Now it’s time to decide how you would respond to each of the potential occurrences. The options include:

  • Stopping an activity to avoid the related risk
  • Transferring the risk to a third party such as a trading subsidiary
  • Sharing the risk with others, for example a joint venture
  • Limiting the charity’s exposure to risk through various hedging strategies
  • Tightening controls across key operations such as finance and human resources
  • Insuring against tangible risks including third party liability, fire, theft, and employers liability
  • Deciding that the likelihood or impact of a risk is low enough for no action to be taken

Following these steps should give you the basics of a risk register – the possible downsides your organisation faces which are ranked by impact and likelihood, and the actions to take if these events occur. But don’t stop there. Reaping the benefit of your new strategy requires regular reviews and clearly defined boundaries of responsibility.

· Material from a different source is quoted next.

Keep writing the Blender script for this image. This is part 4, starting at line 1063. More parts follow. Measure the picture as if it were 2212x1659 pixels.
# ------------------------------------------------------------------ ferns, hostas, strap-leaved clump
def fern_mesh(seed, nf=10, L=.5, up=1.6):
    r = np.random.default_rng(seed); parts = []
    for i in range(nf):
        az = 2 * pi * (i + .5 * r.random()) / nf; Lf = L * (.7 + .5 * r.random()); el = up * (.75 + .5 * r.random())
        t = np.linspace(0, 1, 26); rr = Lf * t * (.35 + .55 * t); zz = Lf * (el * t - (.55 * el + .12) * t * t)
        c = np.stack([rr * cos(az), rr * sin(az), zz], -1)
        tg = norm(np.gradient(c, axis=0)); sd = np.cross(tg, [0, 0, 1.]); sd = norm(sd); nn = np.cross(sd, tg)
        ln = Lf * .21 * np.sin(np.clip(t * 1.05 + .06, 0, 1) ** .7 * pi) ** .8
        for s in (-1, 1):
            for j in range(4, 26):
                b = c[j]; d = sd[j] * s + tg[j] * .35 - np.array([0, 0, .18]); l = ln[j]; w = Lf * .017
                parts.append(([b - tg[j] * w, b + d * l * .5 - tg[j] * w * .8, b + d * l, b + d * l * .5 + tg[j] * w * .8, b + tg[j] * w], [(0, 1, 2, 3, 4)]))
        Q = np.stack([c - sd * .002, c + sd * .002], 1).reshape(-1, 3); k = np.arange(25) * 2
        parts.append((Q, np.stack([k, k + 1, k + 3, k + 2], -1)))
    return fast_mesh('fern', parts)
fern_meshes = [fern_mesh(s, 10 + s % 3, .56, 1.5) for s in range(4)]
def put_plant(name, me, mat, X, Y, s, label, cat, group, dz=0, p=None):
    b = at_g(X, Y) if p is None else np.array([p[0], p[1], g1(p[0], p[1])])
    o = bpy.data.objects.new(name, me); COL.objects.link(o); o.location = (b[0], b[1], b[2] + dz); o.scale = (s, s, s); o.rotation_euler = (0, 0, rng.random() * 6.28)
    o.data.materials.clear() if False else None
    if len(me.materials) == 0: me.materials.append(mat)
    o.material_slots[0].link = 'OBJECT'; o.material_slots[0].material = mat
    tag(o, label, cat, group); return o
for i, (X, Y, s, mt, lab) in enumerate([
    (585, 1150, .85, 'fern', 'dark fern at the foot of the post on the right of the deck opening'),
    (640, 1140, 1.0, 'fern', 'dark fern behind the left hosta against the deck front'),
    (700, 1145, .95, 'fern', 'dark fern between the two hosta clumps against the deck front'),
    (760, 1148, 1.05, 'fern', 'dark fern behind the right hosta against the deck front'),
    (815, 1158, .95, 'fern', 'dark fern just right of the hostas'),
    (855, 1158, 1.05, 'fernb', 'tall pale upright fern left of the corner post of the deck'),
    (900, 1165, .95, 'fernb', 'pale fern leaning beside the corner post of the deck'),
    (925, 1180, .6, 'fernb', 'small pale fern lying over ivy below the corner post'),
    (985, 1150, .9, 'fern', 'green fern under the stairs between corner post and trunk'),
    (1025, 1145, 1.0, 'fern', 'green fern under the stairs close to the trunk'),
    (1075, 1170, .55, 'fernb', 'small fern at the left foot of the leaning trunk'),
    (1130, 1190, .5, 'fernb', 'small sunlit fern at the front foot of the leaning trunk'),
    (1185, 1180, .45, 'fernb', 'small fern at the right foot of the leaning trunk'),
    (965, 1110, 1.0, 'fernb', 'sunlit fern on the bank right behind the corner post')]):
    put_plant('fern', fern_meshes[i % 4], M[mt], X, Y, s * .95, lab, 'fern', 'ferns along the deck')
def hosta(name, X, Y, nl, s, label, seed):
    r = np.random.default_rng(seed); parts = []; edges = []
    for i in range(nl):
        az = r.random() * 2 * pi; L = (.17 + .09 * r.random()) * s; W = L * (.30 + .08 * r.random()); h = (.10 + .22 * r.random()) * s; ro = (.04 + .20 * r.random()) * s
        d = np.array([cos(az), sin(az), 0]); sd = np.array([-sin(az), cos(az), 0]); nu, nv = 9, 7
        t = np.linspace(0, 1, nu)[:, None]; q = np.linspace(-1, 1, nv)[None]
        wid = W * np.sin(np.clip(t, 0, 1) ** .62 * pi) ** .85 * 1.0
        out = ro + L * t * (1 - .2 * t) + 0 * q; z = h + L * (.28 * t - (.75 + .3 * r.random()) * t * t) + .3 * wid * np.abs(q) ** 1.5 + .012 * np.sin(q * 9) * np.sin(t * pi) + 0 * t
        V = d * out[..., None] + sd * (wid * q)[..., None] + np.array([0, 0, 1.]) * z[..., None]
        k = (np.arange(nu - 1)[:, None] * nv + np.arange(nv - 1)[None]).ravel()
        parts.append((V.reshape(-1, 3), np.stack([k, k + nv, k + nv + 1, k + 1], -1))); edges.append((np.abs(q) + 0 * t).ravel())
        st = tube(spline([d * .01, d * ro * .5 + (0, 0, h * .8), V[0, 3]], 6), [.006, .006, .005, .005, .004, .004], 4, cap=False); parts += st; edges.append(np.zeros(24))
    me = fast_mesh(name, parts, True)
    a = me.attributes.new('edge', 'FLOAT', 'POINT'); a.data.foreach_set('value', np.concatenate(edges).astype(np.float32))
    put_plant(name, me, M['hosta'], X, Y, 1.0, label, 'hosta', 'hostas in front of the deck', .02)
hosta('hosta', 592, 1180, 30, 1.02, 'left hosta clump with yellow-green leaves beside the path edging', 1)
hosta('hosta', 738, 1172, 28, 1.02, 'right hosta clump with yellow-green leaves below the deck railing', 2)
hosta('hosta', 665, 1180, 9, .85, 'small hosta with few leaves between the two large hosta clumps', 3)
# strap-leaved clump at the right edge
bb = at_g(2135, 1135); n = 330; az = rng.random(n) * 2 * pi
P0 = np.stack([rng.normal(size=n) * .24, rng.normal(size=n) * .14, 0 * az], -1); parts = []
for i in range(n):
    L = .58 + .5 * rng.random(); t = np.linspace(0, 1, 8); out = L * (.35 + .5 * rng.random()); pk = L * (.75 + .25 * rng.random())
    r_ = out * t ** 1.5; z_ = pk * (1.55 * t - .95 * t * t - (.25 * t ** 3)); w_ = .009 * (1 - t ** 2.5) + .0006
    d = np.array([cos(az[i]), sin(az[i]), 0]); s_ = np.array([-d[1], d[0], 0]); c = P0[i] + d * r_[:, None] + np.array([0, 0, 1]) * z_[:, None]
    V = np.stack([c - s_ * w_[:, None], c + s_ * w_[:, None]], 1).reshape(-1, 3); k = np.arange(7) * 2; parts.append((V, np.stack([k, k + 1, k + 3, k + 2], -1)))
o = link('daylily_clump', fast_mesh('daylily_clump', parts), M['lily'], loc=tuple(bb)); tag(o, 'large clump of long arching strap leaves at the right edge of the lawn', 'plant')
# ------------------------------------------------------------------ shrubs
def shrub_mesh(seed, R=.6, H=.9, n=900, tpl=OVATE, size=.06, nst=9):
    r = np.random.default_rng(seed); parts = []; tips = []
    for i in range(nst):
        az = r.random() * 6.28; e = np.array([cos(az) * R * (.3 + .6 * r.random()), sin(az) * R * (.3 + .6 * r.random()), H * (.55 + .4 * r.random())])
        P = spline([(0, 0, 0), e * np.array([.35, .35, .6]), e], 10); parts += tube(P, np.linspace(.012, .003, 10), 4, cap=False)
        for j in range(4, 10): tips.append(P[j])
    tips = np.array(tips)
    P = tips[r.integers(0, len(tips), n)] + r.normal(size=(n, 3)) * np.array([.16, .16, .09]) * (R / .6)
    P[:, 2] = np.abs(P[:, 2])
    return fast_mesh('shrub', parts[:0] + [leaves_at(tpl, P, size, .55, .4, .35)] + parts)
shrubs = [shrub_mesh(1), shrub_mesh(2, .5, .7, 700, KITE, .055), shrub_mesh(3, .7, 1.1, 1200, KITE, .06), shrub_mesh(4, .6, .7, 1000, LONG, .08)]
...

It is vital that everyone involved with the risk management process knows what they should be monitoring, their response remit and who to contact if an issue becomes more serious. This can be communicated to stakeholders through a pre-defined hierarchy of responsibility with guidelines on the ownership of a particular risk at each level.

"External support can often be accessed free of charge to assist charities in this process, so they should seek out the opportunity to do this when possible," says Cotton.

The risk register should also be updated to take new risks into account and reflect changes linked to previously identified risks.

Instilling these processes will give your charity the flexibility to thrive in even the most uncertain times.

And with few charities currently having a risk register you will be better placed to show funders that you’re in it for the long term.